Monday, November 04, 2013

Coming in from the cold

When Tommy Robinson and right-hand man Kevin Carroll left the English Defence League early last month, I was sceptical about their motives, suspecting it might all be part of a ploy. So it was with considerable interest that I watched the BBC's Quitting The English Defence League: When Tommy Met Mo this week, a documentary following Robinson's relations with British Muslim Mo Ansar.

The programme revealed that the decision to quit was not as a result of an epiphany but of a gradual process. While Robinson continued to maintain an outwardly firm and hard-line stance, delivering his usual hectoring speeches at EDL rallies, he was privately harbouring doubts about the organisation of which he was the founder and leader and about its membership and political agenda. These doubts developed through his encounters with Ansar but also with other Muslims, including clerics and members of self-styled Muslim "counter-extremism think tank" Quilliam. While Robinson remains guilty of making Islamophobic statements, he nevertheless now claims to appreciate that extremism is the real enemy, not Islam as a whole, and that the solution is to encourage moderate Islam - something which chimes with what Quilliam believe.

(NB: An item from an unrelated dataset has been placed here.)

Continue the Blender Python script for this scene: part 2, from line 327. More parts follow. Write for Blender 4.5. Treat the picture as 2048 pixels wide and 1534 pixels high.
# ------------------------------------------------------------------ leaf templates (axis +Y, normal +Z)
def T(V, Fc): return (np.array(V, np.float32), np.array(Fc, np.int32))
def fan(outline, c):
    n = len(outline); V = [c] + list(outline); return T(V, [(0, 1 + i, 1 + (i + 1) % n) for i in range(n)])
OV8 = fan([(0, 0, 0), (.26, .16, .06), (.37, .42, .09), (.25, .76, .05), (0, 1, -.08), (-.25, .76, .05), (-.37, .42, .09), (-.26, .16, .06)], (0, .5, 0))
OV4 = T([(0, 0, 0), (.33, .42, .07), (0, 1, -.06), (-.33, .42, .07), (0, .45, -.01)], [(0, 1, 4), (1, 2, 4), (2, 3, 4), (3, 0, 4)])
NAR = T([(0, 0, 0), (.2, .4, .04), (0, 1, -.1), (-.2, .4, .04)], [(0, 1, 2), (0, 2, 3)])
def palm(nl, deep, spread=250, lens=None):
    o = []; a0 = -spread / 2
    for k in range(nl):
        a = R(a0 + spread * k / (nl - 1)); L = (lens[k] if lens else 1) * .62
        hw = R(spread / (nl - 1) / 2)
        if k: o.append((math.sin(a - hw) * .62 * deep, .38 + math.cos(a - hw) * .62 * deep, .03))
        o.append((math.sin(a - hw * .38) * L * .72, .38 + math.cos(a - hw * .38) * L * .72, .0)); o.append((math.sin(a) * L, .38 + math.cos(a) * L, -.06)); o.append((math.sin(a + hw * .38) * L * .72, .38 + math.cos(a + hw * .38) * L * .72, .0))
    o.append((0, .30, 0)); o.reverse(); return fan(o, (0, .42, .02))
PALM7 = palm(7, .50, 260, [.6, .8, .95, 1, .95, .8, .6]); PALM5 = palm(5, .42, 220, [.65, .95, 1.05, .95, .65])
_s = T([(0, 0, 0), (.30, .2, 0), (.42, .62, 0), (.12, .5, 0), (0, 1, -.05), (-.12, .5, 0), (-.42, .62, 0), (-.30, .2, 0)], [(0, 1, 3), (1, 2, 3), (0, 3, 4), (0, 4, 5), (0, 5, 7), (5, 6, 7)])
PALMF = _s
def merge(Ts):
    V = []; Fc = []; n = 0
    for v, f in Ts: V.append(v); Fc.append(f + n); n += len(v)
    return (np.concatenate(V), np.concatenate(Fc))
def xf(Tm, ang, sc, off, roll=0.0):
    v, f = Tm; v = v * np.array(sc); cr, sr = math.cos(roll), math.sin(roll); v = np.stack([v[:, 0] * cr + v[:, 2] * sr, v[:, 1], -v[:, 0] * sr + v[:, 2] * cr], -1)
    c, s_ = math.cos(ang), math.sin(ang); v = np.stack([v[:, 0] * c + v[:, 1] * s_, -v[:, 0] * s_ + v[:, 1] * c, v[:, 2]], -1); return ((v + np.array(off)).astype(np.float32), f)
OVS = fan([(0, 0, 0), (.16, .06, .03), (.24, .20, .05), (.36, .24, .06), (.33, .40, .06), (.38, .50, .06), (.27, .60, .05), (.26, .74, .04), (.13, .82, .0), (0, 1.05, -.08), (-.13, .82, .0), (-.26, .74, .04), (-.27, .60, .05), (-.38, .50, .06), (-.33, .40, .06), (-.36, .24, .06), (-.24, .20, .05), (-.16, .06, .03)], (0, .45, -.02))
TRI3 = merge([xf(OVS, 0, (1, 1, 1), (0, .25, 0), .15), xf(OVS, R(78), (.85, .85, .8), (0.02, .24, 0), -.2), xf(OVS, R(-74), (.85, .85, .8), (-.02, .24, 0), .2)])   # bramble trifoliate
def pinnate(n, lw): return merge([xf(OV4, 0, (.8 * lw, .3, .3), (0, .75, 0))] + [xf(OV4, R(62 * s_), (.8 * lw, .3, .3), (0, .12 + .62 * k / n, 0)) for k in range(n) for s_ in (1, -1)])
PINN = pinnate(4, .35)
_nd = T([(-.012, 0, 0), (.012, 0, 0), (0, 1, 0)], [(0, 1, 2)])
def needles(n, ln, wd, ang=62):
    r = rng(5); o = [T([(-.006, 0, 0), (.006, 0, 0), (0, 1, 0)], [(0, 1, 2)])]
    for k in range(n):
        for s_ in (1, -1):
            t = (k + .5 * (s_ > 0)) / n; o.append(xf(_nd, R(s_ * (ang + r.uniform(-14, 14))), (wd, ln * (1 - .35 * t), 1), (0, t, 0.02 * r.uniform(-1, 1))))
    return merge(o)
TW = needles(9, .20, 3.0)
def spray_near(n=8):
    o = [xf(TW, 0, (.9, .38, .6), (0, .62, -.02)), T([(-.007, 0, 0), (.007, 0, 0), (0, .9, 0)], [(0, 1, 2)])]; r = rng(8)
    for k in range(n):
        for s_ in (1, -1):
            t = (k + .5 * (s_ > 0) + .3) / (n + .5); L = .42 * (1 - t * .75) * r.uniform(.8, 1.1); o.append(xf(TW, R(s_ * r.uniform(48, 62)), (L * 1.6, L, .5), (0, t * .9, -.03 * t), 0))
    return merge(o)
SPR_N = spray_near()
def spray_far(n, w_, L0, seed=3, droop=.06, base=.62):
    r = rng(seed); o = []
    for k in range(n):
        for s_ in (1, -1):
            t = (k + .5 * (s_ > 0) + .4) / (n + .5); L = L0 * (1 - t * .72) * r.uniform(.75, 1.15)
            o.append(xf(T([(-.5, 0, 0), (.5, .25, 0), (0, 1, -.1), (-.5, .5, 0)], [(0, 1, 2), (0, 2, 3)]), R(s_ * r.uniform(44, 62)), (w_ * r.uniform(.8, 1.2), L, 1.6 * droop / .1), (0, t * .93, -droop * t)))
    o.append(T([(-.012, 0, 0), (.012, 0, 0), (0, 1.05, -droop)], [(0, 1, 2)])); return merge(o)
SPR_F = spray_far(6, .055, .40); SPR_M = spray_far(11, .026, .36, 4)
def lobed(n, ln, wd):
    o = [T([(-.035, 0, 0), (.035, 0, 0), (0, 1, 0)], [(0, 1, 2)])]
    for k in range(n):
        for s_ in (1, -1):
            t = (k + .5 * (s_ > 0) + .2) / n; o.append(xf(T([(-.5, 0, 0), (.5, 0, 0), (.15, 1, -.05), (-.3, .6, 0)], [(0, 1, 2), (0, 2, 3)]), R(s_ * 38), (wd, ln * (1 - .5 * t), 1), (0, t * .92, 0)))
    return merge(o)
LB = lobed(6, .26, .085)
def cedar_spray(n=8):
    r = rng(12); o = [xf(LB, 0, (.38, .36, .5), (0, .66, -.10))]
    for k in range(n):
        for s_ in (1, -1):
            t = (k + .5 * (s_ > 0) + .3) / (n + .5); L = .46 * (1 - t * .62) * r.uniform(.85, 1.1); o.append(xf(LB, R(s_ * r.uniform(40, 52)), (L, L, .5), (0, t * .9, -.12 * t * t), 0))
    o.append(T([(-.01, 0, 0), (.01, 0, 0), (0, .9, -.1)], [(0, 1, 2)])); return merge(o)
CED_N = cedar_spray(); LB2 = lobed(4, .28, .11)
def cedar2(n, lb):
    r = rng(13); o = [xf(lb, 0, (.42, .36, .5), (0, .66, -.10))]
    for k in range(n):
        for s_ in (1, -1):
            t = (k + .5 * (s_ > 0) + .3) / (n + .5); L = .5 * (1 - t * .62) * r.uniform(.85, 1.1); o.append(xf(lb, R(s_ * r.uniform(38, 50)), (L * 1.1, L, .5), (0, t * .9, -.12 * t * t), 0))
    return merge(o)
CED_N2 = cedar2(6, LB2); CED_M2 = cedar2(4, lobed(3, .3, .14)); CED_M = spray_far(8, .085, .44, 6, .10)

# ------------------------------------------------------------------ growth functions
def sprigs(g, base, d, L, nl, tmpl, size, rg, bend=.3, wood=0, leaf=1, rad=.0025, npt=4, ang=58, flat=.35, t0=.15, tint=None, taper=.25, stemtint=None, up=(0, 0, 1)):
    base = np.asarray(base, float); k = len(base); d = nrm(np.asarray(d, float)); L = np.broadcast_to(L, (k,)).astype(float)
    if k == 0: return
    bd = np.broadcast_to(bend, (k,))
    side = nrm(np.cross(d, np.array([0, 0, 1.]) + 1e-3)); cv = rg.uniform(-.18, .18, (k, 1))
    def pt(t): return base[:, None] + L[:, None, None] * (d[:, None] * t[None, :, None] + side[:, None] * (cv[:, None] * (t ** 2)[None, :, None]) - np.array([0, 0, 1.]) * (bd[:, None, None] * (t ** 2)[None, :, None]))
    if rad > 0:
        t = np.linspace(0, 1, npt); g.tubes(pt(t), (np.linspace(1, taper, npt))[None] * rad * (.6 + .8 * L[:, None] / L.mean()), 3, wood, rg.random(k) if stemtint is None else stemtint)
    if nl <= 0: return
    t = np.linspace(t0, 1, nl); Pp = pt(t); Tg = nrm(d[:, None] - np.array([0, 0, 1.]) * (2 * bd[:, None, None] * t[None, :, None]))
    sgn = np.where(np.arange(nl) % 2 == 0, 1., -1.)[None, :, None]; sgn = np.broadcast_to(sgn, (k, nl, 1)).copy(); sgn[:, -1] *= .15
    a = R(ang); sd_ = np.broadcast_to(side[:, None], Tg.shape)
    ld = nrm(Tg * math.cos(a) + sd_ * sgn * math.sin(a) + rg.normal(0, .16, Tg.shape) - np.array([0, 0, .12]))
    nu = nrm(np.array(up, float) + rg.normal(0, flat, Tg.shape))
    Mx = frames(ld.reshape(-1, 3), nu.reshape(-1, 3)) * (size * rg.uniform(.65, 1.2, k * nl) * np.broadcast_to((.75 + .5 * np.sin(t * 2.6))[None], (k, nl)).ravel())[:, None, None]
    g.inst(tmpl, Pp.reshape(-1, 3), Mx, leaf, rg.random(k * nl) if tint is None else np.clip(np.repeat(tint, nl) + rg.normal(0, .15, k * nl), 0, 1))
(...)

You had to feel a bit sorry for Ansar, barred from the momentous press conference because Robinson didn't want him to think he could assume any of the credit - after all, while the conversations with Quilliam's Maajid Nawaz may have been critical, it was Ansar who introduced Robinson to Quilliam (and to the possibility of genuine dialogue) in the first place. That said, the documentary also showed Ansar being challenged on his own supposedly moderate views, indicating that the dogmatic literal interpretation of a holy text is the real problem, whether that text is the Quran or the Bible.

It's too early to gauge the impact of Robinson and Carroll joining forces with Quilliam, or of their abdications on the future of the EDL, but I'm more confident that it's "a step forwards" (to borrow Robinson's own phrase) than I was before watching the documentary.